Еще в начале своей кампании я принял правильные решения: не называл публично имя владельца Saab и не публиковал фотографию его номерного знака. Я помню, что понимал необходимость не делать этого, и мой внутренний голос одержал маленькую победу (невозможно предположить, что бы почувствовал тот парень, если бы мы это сделали, но представляю, что это была бы гремучая смесь гнева и стыда, и я уверен, что это не помогло бы). Но я принял и неправильные решения. Рассмотрим историю с Saab через призму трех школ моральной философии.
Если хочется найти философское укрытие, лучше всего выбрать консеквенциализм.
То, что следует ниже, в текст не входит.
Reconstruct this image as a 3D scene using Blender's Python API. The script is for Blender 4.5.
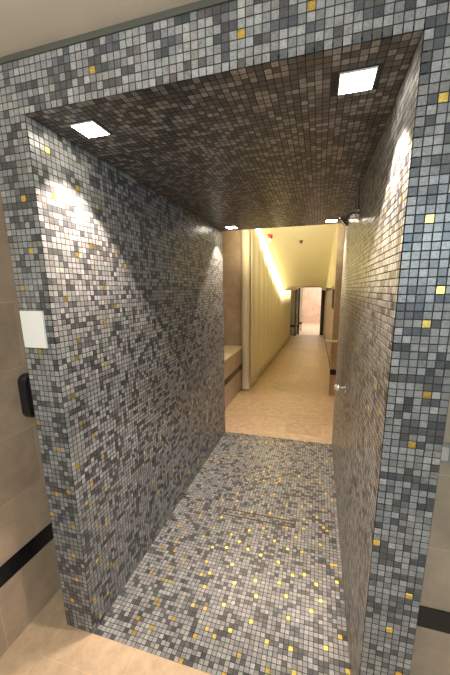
import bpy, bmesh, math
import numpy as np
from mathutils import Matrix, Vector

for o in list(bpy.data.objects):
    bpy.data.objects.remove(o)
SC = bpy.context.scene
COL = SC.collection

# ------------------------------------------------------------------ camera
cam_d = bpy.data.cameras.new('camera')
cam_d.sensor_fit = 'VERTICAL'
cam_d.sensor_height = 36.0
cam_d.sensor_width = 24.0
cam_d.lens = 306.345 / 675 * 36
cam_d.shift_x = -5 / 675
cam_d.shift_y = 17 / 675
cam_d.clip_start = 0.02
cam = bpy.data.objects.new('camera', cam_d)
COL.objects.link(cam)
YAW, PITCH, ROLL = 0.279, -0.209, -0.012
cam.matrix_world = (Matrix.Translation((0.936, -0.904, 1.559)) @ Matrix.Rotation(YAW, 4, 'Z')
                    @ Matrix.Rotation(math.pi / 2 + PITCH, 4, 'X') @ Matrix.Rotation(ROLL, 4, 'Z'))
SC.camera = cam

# ------------------------------------------------------------------ view, world
SC.view_settings.view_transform = 'Standard'
SC.view_settings.look = 'None'
SC.view_settings.gamma = 1.0
SC.view_settings.use_curve_mapping = False
SC.view_settings.exposure = 0.0
world = bpy.data.worlds.new('world')
SC.world = world
world.use_nodes = True
world.node_tree.nodes['Background'].inputs[0].default_value = (0.75, 0.85, 1.0, 1)
world.node_tree.nodes['Background'].inputs[1].default_value = 0.05


def light(name, kind, loc, energy, color, target=None, **kw):
    d = bpy.data.lights.new(name, kind)
    d.energy = energy
    d.color = color
    for k, v in kw.items():
        setattr(d, k, v)
    o = bpy.data.objects.new(name, d)
    COL.objects.link(o)
    o.location = loc
    if target is not None:
        o.rotation_euler = (Vector(target) - Vector(loc)).to_track_quat('-Z', 'Y').to_euler()
    return o


WARM = (1.0, 0.81, 0.675)
# daylight coming into the near room from behind the camera, high up
light('room_daylight', 'AREA', (2.1, -3.0, 2.0), 52, (0.64, 0.85, 1.0), (1.0, 0.0, 1.2), shape='RECTANGLE', size=1.6, size_y=0.5)
light('room_ceiling_fill', 'AREA', (0.35, -0.9, 2.13), 24, (1.0, 0.95, 0.86), (0.35, -0.8, 3), shape='RECTANGLE', size=1.4, size_y=0.4)  # added fill with no fitting, lifts the near room's ceiling
# corridor: cross passage, bright end room
light('cross_passage_lamp', 'AREA', (0.35, 2.75, 2.62), 14, (1.0, 0.78, 0.48), (0.35, 2.9, 0), shape='RECTANGLE', size=0.8, size_y=0.5)
light('soffit_fill', 'AREA', (0.50, 2.19, 2.30), 11, (1.0, 0.87, 0.56), (0.45, 5.0, 2.25), shape='RECTANGLE', size=0.9, size_y=0.1, spread=math.radians(50))  # unseen fill above the lintel, added to brighten the sloping soffit
light('end_room_lamp', 'AREA', (0.9, 16.0, 1.95), 70, (1.0, 0.90, 0.82), (0.9, 16.0, 0), shape='RECTANGLE', size=1.4, size_y=2.2)
light('end_room_plaster_fill', 'AREA', (1.9, 13.5, 1.95), 45, (1.0, 0.92, 0.82), (0.6, 14.2, 0), shape='RECTANGLE', size=0.5, size_y=0.5)  # extra light hidden beside the doorway, added to brighten the plaster wall
light('far_wall_fill', 'AREA', (0.45, 11.3, 1.58), 5, (1.0, 0.84, 0.50), (0.0, 12.8, 0.4), shape='RECTANGLE', size=0.3, size_y=0.2)  # invented source without a fixture, brightens the far wall strip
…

Я превратил мелкую царапину на бампере в акт массового перераспределения богатств в пользу нуждающихся; и какую бы печаль я ни причинил парню, пристыдив его, но сбором пожертвований я преумножил счастье, и оно компенсировало боль. Однако консеквенциалисту пришлось бы включить в расчеты и социальный ущерб от моих действий: теперь каждый должен жить в мире, где любая денежная операция может привести к публичному референдуму о ее важности. Не очень похоже на счастливое общество. Помните Стива, мастера по ремонту трансформаторов ESPN? Когда мы пытались рассчитать «добавочную» боль, причиняемую всеми, кто живет в мире, где, как известно, с ними может случиться то же, мы решили, что это не так уж и больно, поскольку большинство понимают, что никогда не окажутся в положении Стива и нет смысла бояться жить в таком мире. Но здесь все немного иначе. Большинство людей понимают, что в какой-то момент окажутся в ситуации, когда незначительный спор будет искажен и сорван из-за другой, более серьезной проблемы.